Stated exercise
Leave out the pictures and retype only the lines from the opening line to the line that holds "the left corner')", both ends included.

Available data
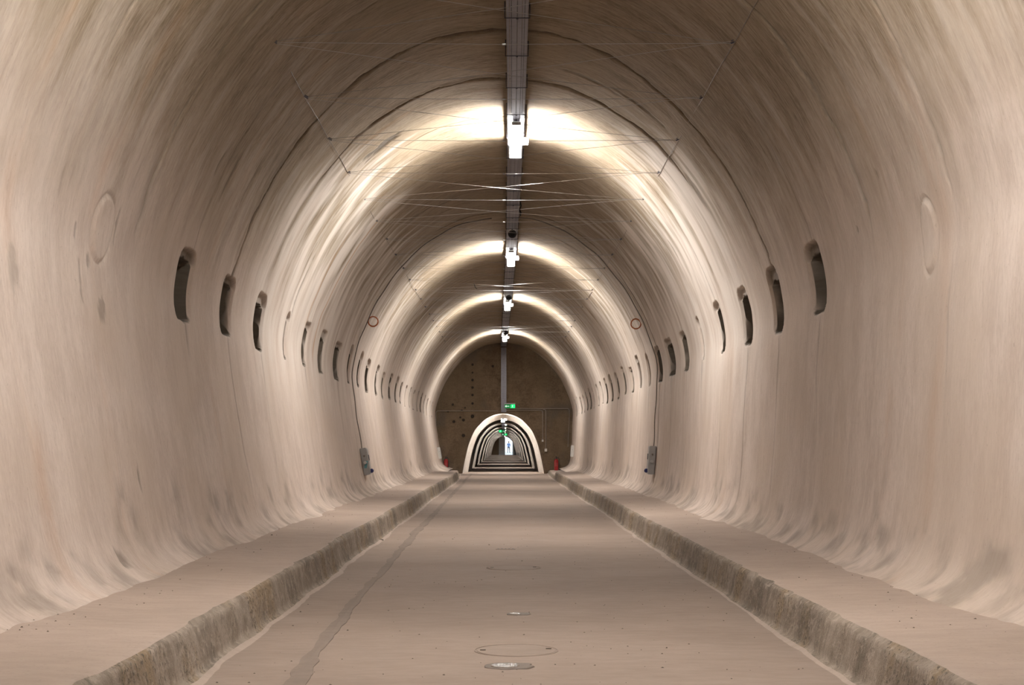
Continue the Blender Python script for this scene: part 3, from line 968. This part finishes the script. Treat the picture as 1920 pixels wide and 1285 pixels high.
conduit(bend([(948, 769.5), (1017.5, 769.5), (1017.5, 825)]), .014, 'grey conduit on the end wall ending in the higher small box', .07)
conduit(bend([(1018, 768), (1023.5, 768), (1023.5, 842)]), .016, 'grey conduit on the end wall ending in the lower white box', .10)
conduit(bend([(950, 766.5), (1067.5, 766.5), (1067.5, 786), (1065, 838)]), .012, 'grey conduit on the end wall running over to the right corner')
conduit(bend([(934, 771), (840, 771), (817.5, 771), (817.5, 800), (821, 838)]), .012, 'grey conduit on the end wall running over to the left corner')

def extinguisher(px, lab):
    x = (px - VPX) * (END_Y - .35) / F_PX
    r = empty('fire_extinguisher', (x, END_Y - .35, .13))
    MB().lathe([(.075, 0), (.085, .01), (.088, .03), (.088, .36), (.078, .41), (.045, .45), (.028, .465)], 20).build('cylinder', M['red'], r, True)
    valve = MB().lathe([(.024, .455), (.026, .48), (.018, .50), (.018, .52)], 12).build('valve', M['galv_dark'], r)
    h = MB()
    h.box((0, -.05, .535), (.022, .13, .014), rx=.25)
    h.box((0, -.05, .505), (.02, .11, .012), rx=-.1)
    h.build('handle', M['black'], valve)
    MB().tube([(.015, 0, .5), (.07, -.02, .52), (.115, -.03, .44), (.112, -.03, .25), (.098, -.03, .12)], .011, 8).build('hose', M['black'], r, True)
    vs, fs = [], []
    for i in range(9):
        a = -math.pi / 2 - .8 + 1.6 * i / 8
        for z in (.16, .30):
            vs.append((.0895 * math.cos(a), .0895 * math.sin(a), z))
    for i in range(8):
        fs.append((2 * i, 2 * i + 2, 2 * i + 3, 2 * i + 1))
    MB().add(vs, fs).build('label_band', simple_label, r)
    tag(r, lab, 'extinguisher', 'fire extinguishers at the end wall')
simple_label = simple('extinguisher_label', (.36, .05, .05), .4, var=.3, scale=40)
extinguisher(836, 'red fire extinguisher on the low ledge left of the hallway mouth')
extinguisher(1043, 'red fire extinguisher on the low ledge right of the hallway mouth')

def exit_sign(loc, w, lab, flip=1):
    r = empty('exit_sign', loc)
    h = w * .36
    MB().box((0, .03, h / 2 + .02), (w * 1.02, .06, .045), bevel=.006).build('casing', M['cover'], r)
    MB().tube([(0, .03, h / 2 + .03), (0, .03, h / 2 + .16)], .010, 6).build('hanger_rod', M['galv_dark'], r)
    gp = MB().box((0, 0, -.01), (w, .012, h)).build('green_panel', M['green'], r)
    MB().box((flip * w * .28, -.005, -.01), (w * .40, .004, h * .94)).build('lit_pictogram_panel', M['green_lit'], gp)
    a = MB()                                               # white arrow
    s = h * .30
    ax = -flip * w * .22
    a.box((ax, -.009, -.01), (w * .30, .004, s * .42))
    a.add([(ax - flip * w * .26, -.011, -.01), (ax - flip * w * .12, -.011, -.01 + s), (ax - flip * w * .12, -.011, -.01 - s),
           (ax - flip * w * .26, -.007, -.01), (ax - flip * w * .12, -.007, -.01 + s), (ax - flip * w * .12, -.007, -.01 - s)],
          [(0, 1, 2), (3, 5, 4), (0, 3, 4, 1), (1, 4, 5, 2), (2, 5, 3, 0)])
    a.build('arrow', M['exit_white'], gp)
    p = MB()                                               # running figure
    q = flip * w * .24
    u = h * .42
    p.lathe([(u * .16, -.011), (u * .16, -.007)], 10, (q + u * .1, 0, -.01 + u * .72), 'Y')
    def limb(x0, z0, x1, z1, t):
        d = Vector((x1 - x0, 0, z1 - z0))
        p.box((q + (x0 + x1) / 2 * u, -.009, -.01 + (z0 + z1) / 2 * u), (d.length * u, .004, t * u), ry=-math.atan2(d.z, d.x))
    limb(.05, .5, -.05, -.1, .26); limb(.0, .4, .38, .15, .12); limb(.0, .42, -.4, .3, .12)
    limb(-.05, -.1, .3, -.4, .16); limb(.3, -.4, .2, -.85, .13); limb(-.05, -.1, -.3, -.5, .16); limb(-.3, -.5, -.62, -.5, .12)
    p.build('running_figure', M['exit_white'], gp)
    tag(r, lab, 'exit sign', 'green exit signs')
exit_sign((.235, END_Y - .12, 2.68), .42, 'glowing green exit sign on the end wall right of the tray')
exit_sign((-.12, 90.5, 2.06), .42, 'glowing green exit sign inside the hallway, the nearer and higher one', -1)
exit_sign((.05, 117, 2.06), .42, 'glowing green exit sign inside the hallway, the farther and lower one', 1)

# ---------------------------------------------------------------- floor details
def disc(r, n, wob=0, sx=1, sy=1, seed=0):
    return [(sx * r * (1 + wob * float(fbm(math.cos(a) * 1.3 + seed, math.sin(a) * 1.3, 800 + seed, 3))) * math.cos(a),
             sy * r * (1 + wob * float(fbm(math.cos(a) * 1.3 + seed, math.sin(a) * 1.3, 800 + seed, 3))) * math.sin(a)) for a in np.linspace(0, 2 * math.pi, n, endpoint=False)]
def floor_pt(px, py):
    yv = F_PX * CAM_H / (py - VPY)
    return (px - VPX) * yv / F_PX, yv
for px, py, r, lab in ((963, 1065.5, .245, 'flush round manhole lid in the roadway, the farther one'), (968, 1221, .225, 'flush round manhole lid in the roadway, the nearer one')):
    x, yv = floor_pt(px, py)
    z = float(floor_z(x, yv))
    root = empty('manhole_cover', (x, yv, z))
    MB().lathe([(r - .012, -.03), (r - .012, .002), (r - .02, .003), (.001, .0035)], 40).build('lid', M['lid'], root)
    vs, fs, n = [], [], 48
    for rr, zz in ((r + .003, -.03), (r + .003, .0022), (r - .003, .0022), (r - .003, -.03)):
        for k in range(n):
            a = 2 * math.pi * k / n
            vs.append((rr * math.cos(a), rr * math.sin(a), zz))
    for i in range(3):
        for k in range(n):
            fs.append((i * n + k, i * n + (k + 1) % n, (i + 1) * n + (k + 1) % n, (i + 1) * n + k))
    MB().add(vs, fs).build('frame_ring', M['lid'], root)
    for dx, dy in ((-r * .8, -.02), (r * .78, .03)):
        MB().box((dx, dy, .006), (.03, .012, .003)).build('lifting_slot', M['grit'], root)
    tag(root, lab, 'manhole cover', 'manhole covers in the roadway')
x, yv = floor_pt(948, 1030)
root = empty('floor_drain', (x, yv, float(floor_z(x, yv))))
MB().box((0, 0, .001), (.21, .12, .004)).build('plate', M['floor'], root)
for k in range(5):
    MB().lathe([(.0105, .0030), (.010, .0036)], 10, ((k - 2) * .039, 0, 0)).build('drain_hole', M['black'], root)
    bpy.context.scene.collection.objects[-1].scale = (1, 3.4, 1)
tag(root, 'small floor drain with a row of five dark holes', 'drain')
for px, py, w, d, lab in ((951, 1251.5, .088, .075, 'shiny puddle in the roadway, the nearest one'), (968, 1153, .048, .05, 'tiny shiny puddle in the roadway, the farther one')):
    x, yv = floor_pt(px, py)
    z = float(floor_z(x, yv))
    root = empty('puddle', (x, yv, z + .004))
    big = disc(1, 28, .5, w * 1.12, d * 1.25, 3)
    big = [(a + (.05 if a > w * .5 else 0), b) for a, b in big]
    MB().add([(a, b, -.004) for a, b in big] + [(a * .96, b * .96, .001) for a, b in big] , [tuple(range(28, 56))] + [(i, (i + 1) % 28, 28 + (i + 1) % 28, 28 + i) for i in range(28)]).build('wet_rim', M['wet'], root)
    sm = disc(1, 28, .5, w * .8, d * .85, 3)
    MB().add([(a, b, .0015) for a, b in sm] + [(a * .95, b * .95, .003) for a, b in sm], [tuple(range(28, 56))] + [(i, (i + 1) % 28, 28 + (i + 1) % 28, 28 + i) for i in range(28)]).build('water', M['water'], root)
    tag(root, lab, 'puddle', 'puddles on the roadway')
# bent pipe stub on the left kerb
x, yv = floor_pt(703, 1014)
o = MB().tube([(-.045, .0, .24), (-.02, 0, .16), (.0, 0, .06), (.02, 0, .02), (.06, 0, .006), (.12, .0, .004)], .012, 8).build('kerb_pipe', M['conduit_dark'], None, True)
o.location = (x - .02, yv, .0)
tag(o, 'thin bent pipe running down the face of the left kerb', 'pipe')
# grit scattered over roadway and walkways
m = MB()
for i in range(620):
    yv = 6.2 + 22 * random.random() ** 1.6
    if random.random() < .62:
        x = random.uniform(-1.38, 1.55) ; z = float(floor_z(x, yv))
    else:
        sd = random.choice((-1, 1)); x = sd * random.uniform(1.85, 2.3); z = .262 + .02 * (abs(x) - 1.6)
    r = random.uniform(.002, .0065) * (1.8 if random.random() < .03 else 1)
    a = random.random() * 6.28
    vs = [(x + r * math.cos(a + k * 1.57) * random.uniform(.6, 1.7), yv + r * math.sin(a + k * 1.57) * random.uniform(.6, 1.4), z) for k in range(4)] + [(x, yv, z + r * .8)]
    m.add(vs, [(0, 1, 4), (1, 2, 4), (2, 3, 4), (3, 0, 4), (3, 2, 1, 0)])
o = m.build('grit', M['grit'])
tag(o, 'scattered dark grit on the roadway and walkways', 'grit', kind='stuff')

# ---------------------------------------------------------------- far gate, daylight, person outside
def far(px, y=EXIT_Y): return (px - VPX) * y / F_PX
lx, gx0, gx1, post1 = far(935.4), far(947), far(961), far(964)
m = MB()
m.box(((-1.75 + lx) / 2, EXIT_Y + .1, 1.25), (lx + 1.75, .2, 2.6))
m.box((0, EXIT_Y + .1, 2.5), (3.6, .2, .34))
o = m.build('wall_exit', M['end'])
tag(o, 'rough wall beside the gate at the far end of the hallway', kind='structure')
g = empty('exit_gate', ((lx + 1.75) / 2, EXIT_Y - .05, 0))
cx = g.location.x
MB().box(((lx + gx0) / 2 - cx, 0, 1.15), (gx0 - lx, .05, 2.3)).build('closed_leaf', M['gate'], g)
for k in range(5):
    MB().box((lx + (k + .5) * (gx0 - lx) / 5 - cx, -.04, 1.15), (.04, .04, 2.2)).build('leaf_rib', M['gate_post'] if k in (2, 3) else M['gate'], g)
MB().box(((gx1 + post1) / 2 - cx, 0, 1.15), (post1 - gx1, .1, 2.3)).build('post', M['gate_post'], g)
MB().box(((post1 + 1.75) / 2 - cx, 0, 1.15), (1.75 - post1, .05, 2.3)).build('dark_panel', M['gate_dark'], g)
MB().box(((lx + 1.75) / 2 - cx, 0, 2.33), (1.75 - lx, .08, .08)).build('lintel', M['gate_post'], g)
tag(g, 'grey metal gate with one leaf open to daylight at the hallway end', 'gate')
o = MB().box((0, EXIT_Y + 45, -.1), (60, 90, .2)).build('outside_ground', M['outside'])
tag(o, 'pale bright paving outside the far gate', kind='structure')

def person(loc, rz):
    J = {'pel': ((0, 0, .95), .135), 'waist': ((0, 0, 1.08), .125), 'chest': ((0, -.01, 1.32), .15), 'neck': ((0, 0, 1.47), .055), 'head': ((0, -.02, 1.58), .085), 'crown': ((0, -.01, 1.69), .075)}
    E = [('pel', 'waist'), ('waist', 'chest'), ('chest', 'neck'), ('neck', 'head'), ('head', 'crown')]
    for s, n in ((-1, 'l'), (1, 'r')):
        sw = s * .16
        J.update({n + 'hip': ((s * .10, 0, .88), .095), n + 'knee': ((s * .11, -.05 - sw * .5, .49), .065), n + 'ank': ((s * .11, .02 - sw, .09), .045), n + 'toe': ((s * .13, -.15 - sw, .035), .04),
                  n + 'sho': ((s * .19, 0, 1.39), .07), n + 'elb': ((s * .27, .04 + sw * .6, 1.12), .05), n + 'wri': ((s * .26, -.10 + sw * .6, .91), .033), n + 'palm': ((s * .26, -.13 + sw * .6, .84), .034)})
        E += [('pel', n + 'hip'), (n + 'hip', n + 'knee'), (n + 'knee', n + 'ank'), (n + 'ank', n + 'toe'), ('chest', n + 'sho'), (n + 'sho', n + 'elb'), (n + 'elb', n + 'wri'), (n + 'wri', n + 'palm')]
        for k in range(4):
            a, b = n + 'f%d' % k, n + 'g%d' % k
            ox = (k - 1.5) * .019
            ln = (.055, .065, .06, .045)[k]
            J[a] = ((s * .262, -.14 + ox + sw * .6, .80), .009)
            J[b] = ((s * .25, -.145 + ox + sw * .6, .80 - ln), .008)
            E += [(n + 'palm', a), (a, b)]
        J[n + 't'] = ((s * .235, -.175 + sw * .6, .83), .01)
        J[n + 'u'] = ((s * .23, -.19 + sw * .6, .79), .009)
        E += [(n + 'palm', n + 't'), (n + 't', n + 'u')]
    keys = list(J)
    me = bpy.data.meshes.new('person_skeleton')
    me.from_pydata([J[k][0] for k in keys], [(keys.index(a), keys.index(b)) for a, b in E], [])
    tmp = bpy.data.objects.new('person_skeleton', me)
    col.objects.link(tmp)
    sk = tmp.modifiers.new('skin', 'SKIN')
    for i, k in enumerate(keys):
        me.skin_vertices[0].data[i].radius = (J[k][1], J[k][1])
    me.skin_vertices[0].data[0].use_root = True
    tmp.modifiers.new('sub', 'SUBSURF').levels = 1
    dg = bpy.context.evaluated_depsgraph_get()
    out = bpy.data.meshes.new_from_object(tmp.evaluated_get(dg))
    bpy.data.objects.remove(tmp)
    out.materials.clear()
    for k in ('jacket', 'trousers', 'skin'): out.materials.append(M[k])
    for p in out.polygons:
        p.use_smooth = True
        c = p.center
        p.material_index = 2 if (c.z > 1.47 or (abs(c.x) > .2 and c.z < .93 and c.z > .6)) else (1 if c.z < .93 else 0)
    o = bpy.data.objects.new('person', out)
    col.objects.link(o)
    o.location = loc
    o.rotation_euler = (0, 0, rz)
    MB().lathe([(.02, 1.765), (.07, 1.75), (.097, 1.69), (.10, 1.62), (.085, 1.56), (.05, 1.53)], 16, (0, .015, 0)).build('hair', M['hair'], o, True)
    f = MB()
    f.lathe([(.012, -.005), (.008, .0)], 8, (-.032, -.098, 1.615), 'Y').lathe([(.012, -.005), (.008, 0)], 8, (.032, -.098, 1.615), 'Y')
    f.build('eyes', M['black'], o)
    MB().box((0, -.105, 1.585), (.022, .03, .04), bevel=.006).build('nose', M['skin'], o)
    MB().box((0, -.098, 1.545), (.045, .012, .010)).build('mouth', M['red'], o)
    for s in (-1, 1):
        MB().box((s * .09, 0, 1.60), (.02, .03, .055), bevel=.006).build('ear', M['skin'], o)
    tag(o, 'person in a blue jacket and dark trousers standing outside the far gate', 'person')
person(((953.8 - VPX) * 208 / F_PX, 208, 0), .3)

Output of the task
Continue the Blender Python script for this scene: part 3, from line 968. This part finishes the script. Treat the picture as 1920 pixels wide and 1285 pixels high.
conduit(bend([(948, 769.5), (1017.5, 769.5), (1017.5, 825)]), .014, 'grey conduit on the end wall ending in the higher small box', .07)
conduit(bend([(1018, 768), (1023.5, 768), (1023.5, 842)]), .016, 'grey conduit on the end wall ending in the lower white box', .10)
conduit(bend([(950, 766.5), (1067.5, 766.5), (1067.5, 786), (1065, 838)]), .012, 'grey conduit on the end wall running over to the right corner')
conduit(bend([(934, 771), (840, 771), (817.5, 771), (817.5, 800), (821, 838)]), .012, 'grey conduit on the end wall running over to the left corner')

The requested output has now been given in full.